Ömer yaptığı bu tercihin sonuçlarına katlanacak. Ha sakın
yanlış anlamayın! Bunu kötü anlamda söylemedim. 'Defne'ye bu kadar yüklenmek
doğru gelmedi bana' cümlesi bize geleceğe dair çok şey anlatıyor aslında.
Defne'nin ne kadar ağır bir yükün altında olduğunu anlamış Sinyor İplikçi. E
anladığına göre sır ortaya çıktığında daha farklı değerlendirebilir gibi
gelmedi mi size de? Defne bu oyunun baş kahramanı olmasına rağmen; sanki
herkesten daha az etkilenecek gibi bir düşünceye kapıldım ben.
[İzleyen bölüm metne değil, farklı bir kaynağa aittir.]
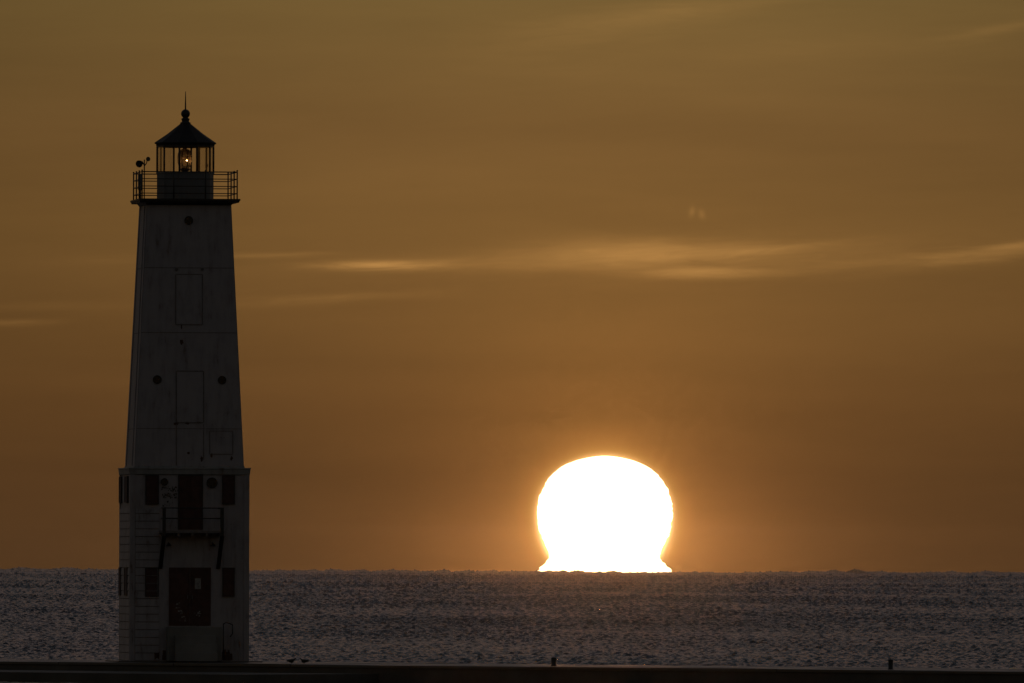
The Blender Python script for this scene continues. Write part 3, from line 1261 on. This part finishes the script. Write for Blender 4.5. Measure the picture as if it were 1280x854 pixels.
def bird(px, label, facing, scale=1.0):
    p = pier_point(px, 0.7)
    e = empty("bird", p, facing)
    e.scale = (scale,) * 3
    tag(e, label, "bird", "birds resting on the breakwater")
    m = MB()
    m.loft([((0, -0.19, 0.085), 0.012, 0.008), ((0, -0.15, 0.09), 0.035, 0.022), ((0, -0.08, 0.10), 0.06, 0.055),
            ((0, 0.0, 0.10), 0.07, 0.07), ((0, 0.07, 0.105), 0.06, 0.065), ((0, 0.105, 0.135), 0.035, 0.04),
            ((0, 0.12, 0.165), 0.026, 0.03), ((0, 0.14, 0.185), 0.028, 0.028), ((0, 0.165, 0.185), 0.02, 0.02), ((0, 0.18, 0.18), 0.008, 0.008)], 12)
    for sx in (-0.025, 0.025):
        m.tube((sx, 0.0, 0.0), (sx, 0.0, 0.06), 0.006, n=5)
        m.add([(sx - 0.014, 0.035, 0.002), (sx + 0.014, 0.035, 0.002), (sx, -0.01, 0.002), (sx, 0, 0.01)], [(0, 1, 2), (0, 1, 3), (1, 2, 3), (0, 2, 3)])
    b = m.build("body", BIRD, e)
    m = MB()
    m.loft([((0, 0.176, 0.18), 0.008, 0.007), ((0, 0.215, 0.172), 0.003, 0.003)], 6)
    m.build("bill", SEAM, e)
    m = MB()
    m.loft([((0, 0.03, 0.075), 0.03, 0.02), ((0, 0.07, 0.088), 0.05, 0.052), ((0, 0.102, 0.115), 0.034, 0.038), ((0, 0.114, 0.13), 0.01, 0.012)], 10)
    m.build("breast", BIRDW, e)
    for sx in (-1, 1):
        m = MB()
        m.loft([((sx * 0.035, -0.20, 0.10), 0.006, 0.008), ((sx * 0.058, -0.09, 0.115), 0.014, 0.035), ((sx * 0.062, 0.0, 0.115), 0.016, 0.045), ((sx * 0.05, 0.06, 0.115), 0.01, 0.03)], 10)
        m.build("wing", BIRD, e)


bird(364.5, "dark bird with a white breast resting on the breakwater, nearer the lighthouse", R(-110), 1.0)
bird(380.0, "all-dark bird facing away on the breakwater, farther from the lighthouse", R(70), 1.0)

# pale bird afloat far out
wp = sea_point(1115.3, 731.5, 0.15)
e = empty("floating_bird", (wp.x, wp.y, wp.z - 0.05), R(60))
tag(e, "tiny white bird afloat on the far lake well right of the sun", "bird")
m = MB()
m.loft([((0, -0.30, 0.14), 0.01, 0.01), ((0, -0.16, 0.10), 0.07, 0.05), ((0, 0.0, 0.09), 0.10, 0.09), ((0, 0.12, 0.11), 0.08, 0.08),
        ((0, 0.17, 0.18), 0.035, 0.05), ((0, 0.20, 0.25), 0.04, 0.04), ((0, 0.25, 0.25), 0.025, 0.025), ((0, 0.27, 0.245), 0.01, 0.01)], 12)
m.build("body", BIRDW, e)
m = MB()
m.loft([((0, 0.265, 0.245), 0.01, 0.01), ((0, 0.33, 0.235), 0.004, 0.004)], 6)
m.build("bill", SEAM, e)

# ------------------------------------------------------------------ the setting sun, drawn out by the mirage into a vase
SUN_D = 30000.0
prof_px = [(570.0, 5), (570.7, 12), (572, 20.5), (575, 33.5), (580, 48), (586, 58), (593, 66), (601, 72.5), (610, 77.5), (620, 81.5), (632, 84), (643, 84.8),
           (652, 84), (661, 82.2), (670, 79.2), (678, 75.8), (686, 72), (692, 69.8), (696, 69), (700, 70.5), (704, 74), (708, 78.5), (712, 82.5), (716, 85), (724, 86), (760, 86)]
m = MB()
n = 96
# fine interpolation with a shimmering edge
ys = np.concatenate([np.linspace(570.0, 580, 16), np.arange(581, 724, 1.0), np.array([740.0, 760.0])])
fy_ = np.arange(570.0, 762, 0.25)
fh_ = np.interp(fy_, [p[0] for p in prof_px], [p[1] for p in prof_px])
fs2 = np.convolve(np.pad(fh_, 14, 'edge'), np.hanning(29) / np.hanning(29).sum(), 'valid')
fh_ = np.where(fy_ > 576, fs2, fh_)
hw = np.interp(ys, fy_, fh_)


def shimmer():
    j1 = np.interp(ys, np.arange(560, 775, 2.0), rng.normal(0, 0.34, len(np.arange(560, 775, 2.0))))
    xs_ = np.arange(550, 800, 0.5)
    j2 = np.convolve(rng.normal(0, 1, len(xs_)), np.hanning(17) / 3.0, 'same')
    j2 = 0.42 * np.interp(ys, xs_, j2)
    foot = 1.0 + 1.6 * np.clip((ys - 696) / 10, 0, 1)
    return (j1 * foot + j2) * np.clip((ys - 570) / 12, 0.1, 1)


hwl = np.maximum(hw + shimmer(), 1.0)
hwr = np.maximum(hw + shimmer(), 1.0)
S_ = K * SUN_D
vs_, fs_ = [], []
for a_, b_, y_ in zip(hwl, hwr, ys):
    zz_ = at(756, y_, SUN_D).z
    for i in range(n):
        t = 2 * math.pi * i / n
        c_ = math.cos(t)
        vs_.append(((b_ if c_ > 0 else a_) * S_ * c_, 0.5 * (a_ + b_) * S_ * math.sin(t), zz_))
for k in range(len(ys) - 1):
    for i in range(n):
        j_ = (i + 1) % n
        fs_.append((k * n + i, k * n + j_, (k + 1) * n + j_, (k + 1) * n + i))
fs_.append(tuple(range(n)))
fs_.append(tuple(range((len(ys) - 1) * n, len(ys) * n))[::-1])
m.add(vs_, fs_, True)
cx = at(756, 655, SUN_D).x
sun_o = m.build("sun", SUNM, None)
sun_o.location = (cx, SUN_D, 0)
tag(sun_o, "blazing white sun half sunk on the lake horizon, stretched into a vase shape", "sun")


# ------------------------------------------------------------------ the lake
def build_water():
    # rows of distance, finer where the lake is seen at a grazing angle
    segs = [(2, 60, 8.0), (60, 430, 12.0), (430, 545, 0.3), (545, 620, 1.0), (620, 1150, 0.15), (1150, 1800, 0.28), (1800, 2800, 0.6), (2800, 5200, 1.5),
            (5200, 9600, 3.5), (9600, 10800, 100.0)]
    rows, sp = [], []
    for a_, b_, s_ in segs:
        k = int((b_ - a_) / s_)
        for i in range(k):
            rows.append(a_ + s_ * i)
            sp.append(s_)
    rows = np.array(rows)
    sp = np.array(sp)
    fine = np.arange(-R(2.45), R(2.45), 1.45e-4)
    f0 = fine[-1]
    outer = [f0]
    stp = 4e-4
    while outer[-1] < math.pi - 0.06:
        outer.append(outer[-1] + stp)
        stp = min(stp * 1.25, 0.09)
    outer = np.array(outer[1:])
    phi = np.concatenate([-outer[::-1], fine, outer])
    cols = len(phi)
    dphi = np.gradient(phi)
    nr = len(rows)
    print("water grid", nr, cols, nr * cols)
    # choppy waves: short ones everywhere, the longer ones tell farther out
    bands = []
    for Db, ratio, slope, lo, hi in ((720, 1.0, 0.34, 0, 950), (1000, 1.0, 0.35, 300, 1300), (1400, 1.0, 0.35, 950, 1900), (1900, 1.5, 0.34, 1400, 3300), (2900, 2.0, 0.36, 2300, 6000), (4800, 2.2, 0.33, 4200, 12000)):
        NB = 44
        lx_ = np.exp(rng.uniform(math.log(4.2e-4), math.log(1.15e-3), NB)) * Db
        ly_ = np.exp(rng.uniform(math.log(3.8e-4), math.log(9.0e-4), NB)) * Db * ratio
        # mostly running towards or away from the viewer, some slantwise
        kx_ = 2 * np.pi / lx_ * rng.choice((-1, 1), NB) * rng.uniform(0.25, 1.0, NB)
        ky_ = 2 * np.pi / ly_
        am_ = slope / ky_ * math.sqrt(2.0 / NB)
        bands.append((lo, hi, kx_, ky_, rng.uniform(0, 2 * np.pi, NB), am_, ly_))
    # a low swell under it all
    NS = 14
    ls_ = rng.uniform(3.0, 16.0, NS)
    an_ = rng.normal(0.25, 0.5, NS)
    kxs, kys, phs = 2 * np.pi / ls_ * np.sin(an_), 2 * np.pi / ls_ * np.cos(an_), rng.uniform(0, 6.28, NS)
    ams = 0.010 * ls_ / (2 * np.pi)
    lump_x = np.arange(-420.0, 420.0, 0.9)
    lump_h = np.zeros_like(lump_x)
    for sc, g in ((60.0, 0.12), (16.0, 0.12), (6.0, 0.25), (3.2, 0.7), (2.0, 0.5)):
        gx = np.arange(-430.0, 430.0, sc)
        lump_h += g * np.interp(lump_x, gx, rng.normal(0, 1, len(gx)))
    lump_h = 1.15 + 0.60 * (np.maximum(lump_h, -0.9) + 0.15 * np.maximum(lump_h, 0) ** 2)
    zgrid = np.empty((nr, cols), np.float32)
    xg = np.empty((nr, cols), np.float32)
    yg = np.empty((nr, cols), np.float32)
    CH = 200
    sphi, cphi = np.sin(phi), np.cos(phi)
    for a_ in range(0, nr, CH):
        r_ = rows[a_:a_ + CH, None]
        x = r_ * sphi[None]
        y = r_ * cphi[None]
        cell = np.maximum(sp[a_:a_ + CH, None], r_ * dphi[None])
        z = np.zeros_like(x)
        rr0 = r_[:, 0]
        ws_ = [np.clip((rr0 - lo * 0.80) / (lo * 0.40 + 1e-6), 0, 1) * np.clip((hi * 1.20 - rr0) / (hi * 0.40), 0, 1) for (lo, hi, *_q) in bands]
        nrm_ = np.sqrt(np.maximum(sum(w_ ** 2 for w_ in ws_), 1e-6))
        for w_, (lo, hi, kx_, ky_, ph_, am_, ly_) in zip(ws_, bands):
            if w_.max() <= 0:
                continue
            zb_ = np.zeros_like(x)
            for i in range(len(am_)):
                zb_ += am_[i] * np.sin(kx_[i] * x + ky_[i] * y + ph_[i])
            z += (w_ / nrm_)[:, None] * zb_
        # gusts: irregular patches of rougher and smoother water
        patch = 1.0 + 0.10 * np.sin(x * 0.11 + 0.023 * y + 1.3 + 1.5 * np.sin(y * 0.007)) + 0.10 * np.sin(x * 0.037 - y * 0.012 + 2.0 * np.sin(x * 0.05 + 0.9))
        z *= patch * np.clip((r_ - 535) / 80, 0.3, 1.0)      # the lee of the breakwater is calmer
        z += 0.22 * np.abs(z)                       # peaked crests
        for i in range(NS):
            z += ams[i] * np.sin(kxs[i] * x + kys[i] * y + phs[i]) * np.clip(ls_[i] / (2.5 * cell) - 0.5, 0, 1)
        # the far lake sits a little lower under its heave, then the lumpy line of the mirage
        far = np.clip((r_ - 2600) / 2500, 0, 1)
        z -= 0.80 * far
        if r_.max() > 6500:
            lump = np.exp(-((r_ - 8600) / 350.0) ** 2)
            if lump.max() > 1e-3:
                lx_ = np.interp(x, lump_x, lump_h)
                z += lump * np.maximum(lx_, 0)
        z *= (np.abs(phi)[None] < 0.5) * np.clip((0.12 - np.abs(phi)[None]) / 0.05, 0, 1)
        z -= (r_ ** 2) / (2 * EARTH)
        xg[a_:a_ + CH] = x
        yg[a_:a_ + CH] = y
        zgrid[a_:a_ + CH] = z
    co = np.stack([xg, yg, zgrid], -1).reshape(-1, 3)
    idx = np.arange(nr * cols, dtype=np.int32).reshape(nr, cols)
    q = np.stack([idx[:-1, :-1], idx[:-1, 1:], idx[1:, 1:], idx[1:, :-1]], -1)
    # quad is clockwise seen from above when phi grows to the right: flip
    q = q[..., ::-1].reshape(-1, 4)
    # close the ring behind the camera
    qb = np.stack([idx[:-1, -1], idx[:-1, 0], idx[1:, 0], idx[1:, -1]], -1)[..., ::-1].reshape(-1, 4)
    q = np.concatenate([q, qb]).astype(np.int32)
    me = bpy.data.meshes.new("water")
    me.vertices.add(len(co))
    me.vertices.foreach_set('co', co.astype(np.float32).ravel())
    me.loops.add(q.size)
    me.loops.foreach_set('vertex_index', q.ravel())
    me.polygons.add(len(q))
    me.polygons.foreach_set('loop_start', np.arange(0, q.size, 4, dtype=np.int32))
    me.polygons.foreach_set('use_smooth', np.ones(len(q), dtype=bool))
    me.update(calc_edges=True)
    me.materials.append(WATER)
    o = bpy.data.objects.new("water", me)
    C.objects.link(o)
    o['kind'] = 'structure'
    o['label'] = "dark choppy grey lake reaching to the ragged horizon"
    return o


build_water()


# ------------------------------------------------------------------ haze box, added to veil lake and pier in the sun's glow
def build_haze():
    m = MB()
    m.box(-10900, 10900, -10900, 10900, -9.2, 26.0)
    mt = bpy.data.materials.new("glow_haze")
    mt.use_nodes = True
    t = mt.node_tree
    t.nodes.clear()
    nt = NT(t)
    out = nt.n('ShaderNodeOutputMaterial')
    pv = nt.n('ShaderNodeVolumePrincipled')
    pv.inputs['Color'].default_value = (0.95, 0.90, 0.84, 1)
    pv.inputs['Density'].default_value = HAZE
    pv.inputs['Anisotropy'].default_value = 0.992
    nt.link(pv.outputs[0], out.inputs['Volume'])
    o = m.build("haze", mt)
    o['kind'] = 'stuff'
    o['label'] = "thin warm haze over the lake"


HAZE = 2.7e-6
sun_data.energy = 0.0085
build_haze()
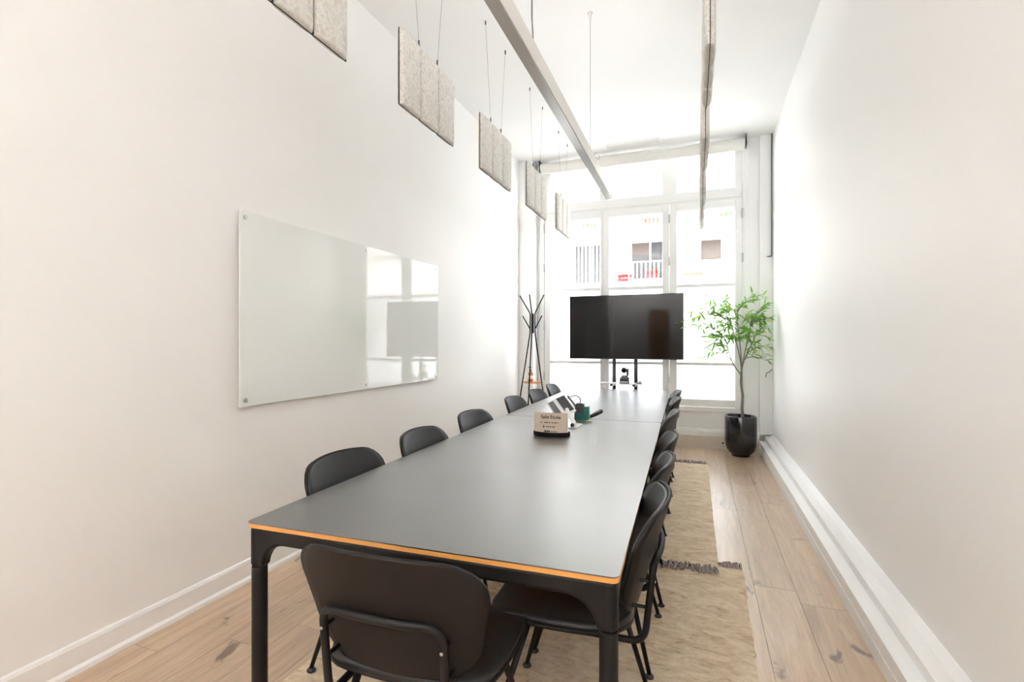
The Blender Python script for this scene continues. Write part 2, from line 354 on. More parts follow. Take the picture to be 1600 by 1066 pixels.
def planter(x, z, w, mname, label, h=.3):
    p = thing('balcony_planter', label, 'planter', (x, BY-.55, z))
    obj('trough', MB().box(-w/2, w/2, -.12, .12, 0, h*.45), mname, p, bevel=.02)
    mb = MB()
    for k in range(9):
        a = -w/2 + w*(k+.5)/9; mb.lathe([(0, 0), (.05, .06), (.06, .12), (.03, .19), (0, .21)], 7, (a, random.uniform(-.05, .05), h*.4+random.uniform(-.03, .05)))
    obj('blossom', mb, mname, p, smooth=True)
planter(-3.17, 4.05, .62, 'red_paint', 'red flower trough on the balcony outside the middle pane', .42)
planter(-.22, 4.05, .8, 'salmon', 'salmon flower trough on the balcony outside the right pane', .38)
planter(-1.9, 4.05, .5, 'red_paint', 'small red flower trough behind white balcony bars', .8)
planter(-2.0, 6.5, .8, 'salmon', 'salmon flower trough on the upper balcony of the middle pane', .6)
planter(-4.9, 6.5, .7, 'plant_green', 'green plant trough on the upper balcony of the left pane', .6)
planter(1.15, 6.5, .6, 'plant_green', 'green plant trough on the upper balcony of the right pane', .6)

# ------------------------------------------------------------------ tables
TR = R(1.46); TX, TY = Vector((math.cos(TR), math.sin(TR), 0)), Vector((-math.sin(TR), math.cos(TR), 0))
T0 = Vector((-.787, 1.247, 0))
def tab(x, y, z=0): return T0 + TX*x + TY*y + Vector((0, 0, z))
def make_table(label):
    t = thing('conference_table', label, 'table', tab(0, 0), TR, 'two conference tables placed end to end')
    L = 2.52; w = .602
    smooth_angle(obj('tabletop', MB().prism(rrect(-w, w, 0, L, .02), .7365, .7400, 'z'), 'linoleum', t))
    smooth_angle(obj('plywood_edge', MB().prism(rrect(-w+.001, w-.001, .001, L-.001, .02), .7225, .7365, 'z'), 'plywood', t))
    fr = MB(); zb, zt, zl, rl, i = .672, .7225, .592, .0255, .004
    def arch(n0, n1):
        p = [(n0, zt), (n1, zt), (n1, zl), (n1-2*rl, zl)]
        rr = zb - zl
        for k in range(1, 9): a = R(90*k/8); p.append((n1-2*rl-rr*1.1*(1-math.cos(a)), zl+rr*math.sin(a)))
        for k in range(8): a = R(90*(1-k/8)); p.append((n0+2*rl+rr*1.1*(1-math.cos(a)), zl+rr*math.sin(a)))
        p += [(n0+2*rl, zl), (n0, zl)]
        return p
    for x in (-w+i+.004, w-i-.046): fr.prism(arch(i+.004, L-i-.004), x, x+.042, 'x')
    for y in (i+.004, L-i-.046): fr.prism(arch(-w+i+.004, w-i-.004), y, y+.042, 'y')
    for sx in (-1, 1):
        for y in (i+rl, L-i-rl): fr.lathe([(rl, zl), (rl, zt)], 24, (sx*(w-i-rl), y, 0))
    smooth_angle(obj('frame', fr, 'black_metal', t, bevel=.011, seg=3))
    for sx in (-1, 1):
        for y in (i+rl, L-i-rl):
            smooth_angle(obj('leg', MB().lathe([(.02, 0), (.0215, .004), (rl-.001, .05), (rl-.001, zl-.003), (rl-.003, zl-.001)], 24, (sx*(w-i-rl), y, 0)), 'black_metal', t))
    return t
ta = make_table('black conference table nearest the camera with an orange plywood edge')
tb = copy_tree(ta); tb.location = tab(0, 2.529); tb['label'] = 'black conference table at the far end by the television'

# ------------------------------------------------------------------ chairs
def rows_outline(t0, t1, r0, r1, halfw):
    ts = [t0 + r0*(1-math.cos(R(90*k/5))) for k in range(6)]
    mid = 5
    ts += [t0+r0 + (t1-r1-t0-r0)*k/mid for k in range(1, mid)]
    ts += [t1-r1 + r1*math.sin(R(90*k/5)) for k in range(6)]
    out = []
    for t in ts:
        w = halfw(t)
        if t < t0+r0: w += -r0 + math.sqrt(max(0, r0*r0-(t0+r0-t)**2))
        if t > t1-r1: w += -r1 + math.sqrt(max(0, r1*r1-(t-t1+r1)**2))
        out.append((t, max(w, .02)))
    return out
def make_chair(label, group):
    t = thing('conference_chair', label, 'chair', (0, 0, 0), 0, group)
    def yb(z): return -.225 - .098*((z-.49)/.33)
    rb = rows_outline(.49, .822, .10, .09, lambda z: .220 + .048*min(1, (z-.49)/.25))
    U = [-1+2*k/14 for k in range(15)]
    def bk(off, inset=0.): return [[((w-inset)*u, yb(z) + off + .062*((w-inset)*u/.25)**2, z-.022*max(0, (z-.62)/.2)*((w-inset)*u/.26)**2+(inset*(1 if z < .6 else -1) if inset else 0)) for u in U] for z, w in rb]
    smooth_angle(obj('backrest', MB().grid(bk(0)), 'veneer', t, smooth=True, solid=.011, offset=0), 60)
    smooth_angle(obj('back_pad', MB().grid(bk(.0115, .006)), 'leather', t, smooth=True, solid=.012, offset=0), 60)
    rs = rows_outline(-.215, .258, .08, .13, lambda y: .228 + .024*math.sin(math.pi*min(1, max(0, (y+.215)/.47))))
    def zs(x, y):
        z = .438 + .014*(x/.23)**2
        if y < -.10: z += .45*(-.10-y)**1.4
        if y > .13: z -= .9*(y-.13)**1.7
        return z
    smooth_angle(obj('seat', MB().grid([[(w*u, y, zs(w*u, y)) for u in U] for y, w in rs]), 'veneer', t, smooth=True, solid=.011, offset=0), 60)
    smooth_angle(obj('seat_pad', MB().grid([[(w*u*.985, y*.985, zs(w*u, y)+.013) for u in U] for y, w in rs]), 'leather', t, smooth=True, solid=.018, offset=0), 60)
    P = fillet([(-.167, .12, .413), (-.167, -.25, .413), (-.167, -.277, .655), (-.06, -.296, .658), (.06, -.296, .658), (.167, -.277, .655), (.167, -.25, .413), (.167, .12, .413)], .045, 7)
    obj('back_loop', MB().tube(P, .0105, 12), 'black_metal', t, smooth=True)
    for yy in (.115, -.12): obj('cross_tube', MB().tube([(-.167, yy, .413), (.167, yy, .413)], .010, 10), 'black_metal', t, smooth=True)
    for sx in (-1, 1):
        for y0, y1 in ((.115, .235), (-.13, -.238)):
            lg = obj('leg', MB().tube([(sx*.16, y0, .413), (sx*.232, y1, .012)], [.0115, .0085], 12), 'black_metal', t, smooth=True)
            obj('foot', MB().lathe([(.0, 0), (.017, 0), (.018, .005), (.010, .013), (.0, .016)], 14, (sx*.232, y1, .0)), 'black_plastic', lg, smooth=True)
        for z in (.52, .60):
            yt = -.25 - (z-.413)*.11
            obj('spacer', MB().tube([(sx*.167, yt, z), (sx*.165, yb(z) + .062*(.165/.25)**2 - .002, z)], .0055, 8), 'black_metal', t)
        obj('screw', MB().tube([(sx*.167, -.270, .60), (sx*.167, -.2825, .60)], .0042, 8), 'steel', t)
    return t
GR, GL = 'chairs along the right wall side', 'chairs along the whiteboard side'
NTH = ['first', 'second', 'third', 'fourth', 'fifth', 'sixth']
RUGZ = .0102
head = make_chair('black chair at the near head of the table with its back to camera', 'chairs around the conference tables')
def seat_at(c, x, y, rz, z=RUGZ): p = tab(x, y); c.location = (p.x, p.y, z); c.rotation_euler = (0, 0, rz)
seat_at(head, .058, .05, TR + R(.5))
def tl(Y): return (Y - T0.y)
for i, Y in enumerate((1.70, 2.255, 2.81, 3.76, 4.66, 5.28)):
    c = copy_tree(head); c['group'] = 'chairs around the conference tables'
    c['label'] = 'black chair, %s from the camera in the row beside the right wall' % NTH[i]
    seat_at(c, .39 + (.0, .005, .012, .012, .02, .02)[i], tl(Y), TR + R(90 + (1, -1.5, 2, -2, 1, 2)[i]), .0182 if i > 2 else RUGZ)
for i, Y in enumerate((1.85, 2.51, 3.28, 4.21, 4.88, 5.60)):
    c = copy_tree(head); c['group'] = 'chairs around the conference tables'
    c['label'] = 'black chair, %s from the camera in the row on the whiteboard side' % NTH[i]
    seat_at(c, -.41 + (-.01, .02, .0, .0, .01, -.005)[i], tl(Y), TR + R(-90 + (0, 1, -2, 1, -1, 2)[i]), .0182 if i > 2 else RUGZ)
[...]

Neyse izleyelim
görelim bakalım.
Kiralık Aşk'ın her bölümünü severim, ama kişisel tarihime
not ettiğim bazı bölümler var ki onları daha da çok severim. Mesela, 10, 13,
14, 20 gibi... 39.bölüm de kişisel tarihime not ettiğim bölümlerden biri oldu
benim için. Sanki şimdiye kadar izlediğimiz 38 bölümün tamamını 1 bölümde
izledim. Şahane miydi? Evet şahaneydi! Çok eğlendim, çok güldüm ve çok keyif
aldım. O 'her renkten biraz olacak, ama bazı renkler biraz daha fazla olsa ne
iyi olurdu' isteğim bu bölüm tam da olmuş. Bu mudur? Budur!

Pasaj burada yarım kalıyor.